While it’s true that there are many cases in which the original text calls for a simple word-for-word translation, there are also cases in which translated text fails to communicate what the writer really desired to express, often resulting in confusion for the reader. While there are things you can only convey by translating a phrase word-for-word, there are some things that you can only convey by “making an interpretive leap” and translating the equivalent of “I love you,” into “The moon looks beautiful.”
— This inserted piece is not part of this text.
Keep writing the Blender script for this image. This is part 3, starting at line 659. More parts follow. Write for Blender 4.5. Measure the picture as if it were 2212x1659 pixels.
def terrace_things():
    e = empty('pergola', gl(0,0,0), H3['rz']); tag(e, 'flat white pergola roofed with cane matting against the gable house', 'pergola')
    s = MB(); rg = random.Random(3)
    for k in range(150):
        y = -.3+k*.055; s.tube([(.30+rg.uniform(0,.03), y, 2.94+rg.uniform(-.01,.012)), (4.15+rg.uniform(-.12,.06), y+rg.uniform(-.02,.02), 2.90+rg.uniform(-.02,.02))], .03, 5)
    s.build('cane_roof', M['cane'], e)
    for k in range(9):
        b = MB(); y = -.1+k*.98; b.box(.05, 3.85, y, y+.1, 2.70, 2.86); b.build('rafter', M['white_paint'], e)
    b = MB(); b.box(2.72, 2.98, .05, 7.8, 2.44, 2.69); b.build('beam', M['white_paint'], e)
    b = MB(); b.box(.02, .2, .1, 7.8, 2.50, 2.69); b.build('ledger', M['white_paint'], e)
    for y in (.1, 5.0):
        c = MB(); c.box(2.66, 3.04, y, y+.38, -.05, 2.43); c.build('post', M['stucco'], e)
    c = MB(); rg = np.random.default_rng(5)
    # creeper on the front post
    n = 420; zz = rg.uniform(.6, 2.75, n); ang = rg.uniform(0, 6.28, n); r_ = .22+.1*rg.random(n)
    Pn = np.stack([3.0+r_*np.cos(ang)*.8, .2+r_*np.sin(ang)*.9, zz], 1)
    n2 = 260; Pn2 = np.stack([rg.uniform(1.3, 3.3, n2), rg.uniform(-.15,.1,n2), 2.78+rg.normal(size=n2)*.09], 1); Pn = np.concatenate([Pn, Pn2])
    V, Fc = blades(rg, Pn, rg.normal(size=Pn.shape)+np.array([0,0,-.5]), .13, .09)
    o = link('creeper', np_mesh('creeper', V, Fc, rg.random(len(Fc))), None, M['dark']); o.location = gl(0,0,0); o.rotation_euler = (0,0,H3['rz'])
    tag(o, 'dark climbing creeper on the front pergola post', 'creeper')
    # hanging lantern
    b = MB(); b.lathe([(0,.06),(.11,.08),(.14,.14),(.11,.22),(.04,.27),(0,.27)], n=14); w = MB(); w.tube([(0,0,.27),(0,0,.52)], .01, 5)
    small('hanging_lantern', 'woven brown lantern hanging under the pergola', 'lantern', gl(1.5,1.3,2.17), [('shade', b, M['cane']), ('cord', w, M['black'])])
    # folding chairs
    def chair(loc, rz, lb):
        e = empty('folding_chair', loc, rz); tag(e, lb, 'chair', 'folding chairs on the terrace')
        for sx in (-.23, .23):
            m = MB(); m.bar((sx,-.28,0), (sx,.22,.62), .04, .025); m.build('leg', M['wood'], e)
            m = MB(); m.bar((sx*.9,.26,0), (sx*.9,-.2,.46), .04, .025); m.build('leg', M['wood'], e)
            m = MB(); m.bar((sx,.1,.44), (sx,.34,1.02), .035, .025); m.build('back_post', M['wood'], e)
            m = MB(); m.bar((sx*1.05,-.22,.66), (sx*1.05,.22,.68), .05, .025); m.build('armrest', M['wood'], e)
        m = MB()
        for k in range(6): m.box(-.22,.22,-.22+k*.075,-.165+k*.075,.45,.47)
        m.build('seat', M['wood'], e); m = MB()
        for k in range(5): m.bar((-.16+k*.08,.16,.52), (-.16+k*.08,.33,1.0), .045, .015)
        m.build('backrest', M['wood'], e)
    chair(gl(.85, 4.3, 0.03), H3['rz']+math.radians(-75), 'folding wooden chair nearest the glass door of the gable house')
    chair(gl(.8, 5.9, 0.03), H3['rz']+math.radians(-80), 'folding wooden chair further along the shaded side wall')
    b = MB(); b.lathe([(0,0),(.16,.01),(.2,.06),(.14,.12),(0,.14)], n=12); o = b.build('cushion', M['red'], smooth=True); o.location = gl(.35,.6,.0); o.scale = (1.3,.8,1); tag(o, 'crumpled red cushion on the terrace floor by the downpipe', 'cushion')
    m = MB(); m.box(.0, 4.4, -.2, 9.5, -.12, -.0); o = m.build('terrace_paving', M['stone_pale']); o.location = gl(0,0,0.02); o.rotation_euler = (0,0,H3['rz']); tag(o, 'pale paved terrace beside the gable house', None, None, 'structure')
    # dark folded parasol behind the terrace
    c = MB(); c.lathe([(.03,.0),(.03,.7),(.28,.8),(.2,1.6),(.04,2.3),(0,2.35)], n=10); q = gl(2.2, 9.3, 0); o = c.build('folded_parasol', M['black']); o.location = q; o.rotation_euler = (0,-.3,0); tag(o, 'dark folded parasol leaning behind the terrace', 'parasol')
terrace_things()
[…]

Soseki, based on his analysis and interpretation of the piece, must have chosen the latter with the intention of respecting the choices the author of the novel had made about the male protagonist’s character as well as the character’s intention behind the love confession.
“But that’s not translation,” you may say.
When even the choices of words and phrases that the writer has made are all gone, can that still be called translation? The answer is, “Whatever works best to serve the writer’s purpose and intention.”
You may call it translating, or copywriting, or rewriting in the target language. The sound and the melody will be gone and the order of sentences may need to be reversed, but the writer’s voice remains—it will not be a complete word-for-word translation of the original version, but the words in the translated version will magically and perfectly communicate everything the writer intended to communicate to the reader. As long as what the writer intended to convey is understood by the reader in the way the writer intended it to be understood, then it is still the writer’s work—if your translator/copywriter/rewriter understands the writer’s theme, purpose and intention, knows how to interpret the written words as well as the unwritten, and knows how to rewrite in the target language, then the translation will be an honest one.
英語教師時代、夏目漱石は、生徒からの「”I love you”をどう訳せば良いか」との質問に対し、「月が綺麗ですね」という訳を提案したと伝えられています。
これが実話であるか否かの議論はさておき、この逸話は翻訳の難しさを端的に表しています。
言語は、単に文法に則って単語を訳せば作者が意図したものが世界のどこでも伝わるという単純なものではありません。同じ言語を話す人間ふたりの間でさえも物事を伝えるには不完全すぎる言葉が、文化的・情緒的にまったく違う背景を持った国の言葉に置き換えられるのですから、単純ではありえないのです。
原文にある様々な要素は、翻訳によって失われる運命にあります。原文にある音は失われ、まったく違うメロディを生むことになります。元の言語では一単語で伝わるものが、もうひとつの言語ではパラグラフで説明せねばならない場合もあります。言わないほうが伝わる表現、言わなくては伝わらない物事もあります。
そして、柔軟な文法と曖昧な表現がゆるされる日本語に対して英語は極めて文法的な言語であるという違いから、一見して原文のセンテンスには関連がなさそうな単語や文に置き換える必要性が生じることもあります。
翻訳家には常に、「言葉か作品のどちらを尊重すべきか」という選択に迫られます。
直訳がふさわしい文章があることも確かですが、悲しいかなそうではない場合が多く、また、「我、君を愛す」と訳さなければ伝わらないものもある一方で、「月が綺麗ですね」としなければ伝わらない作者の意図もあるのです。
漱石は、原作者が”I love you.”で伝えようとしたことすべてを日本語読者に伝えるには訳を「月が綺麗ですね」とすることが相当だと判断し、愛を告白する男性主人公が織り成す物語そのものを尊重することを選んだに違いありません。
「それはもはや翻訳ではない」とお思いになる方も多いでしょう。 作者が選んだ言葉じゃなければそれは同じ作品ではないだろう、と。
たしかに、厳密な意味での翻訳ではないかもしれません。それは、コピーライティングや、訳語でのリライトと呼ばれるべきものかもしれません。
しかし重要なのは「どうすれば作者の意図と目的を完全に表現し、伝えられるのか」ということです。
音やメロディが失われ、語られる物事の順序が変わっても、「作者の声」とでも呼ぶべき物は生きている。原語で使われた単語は別言語に置き換えられても、作者が伝えようとしたことはすべて伝わる。
テーマを理解し、言葉と行間を正しく解釈し、そして作者と作品の目的と心を受けて訳語で書ける翻訳家をもってすれば、それこそが翻訳のあるべき姿なのではないかと私たちは考えるのです。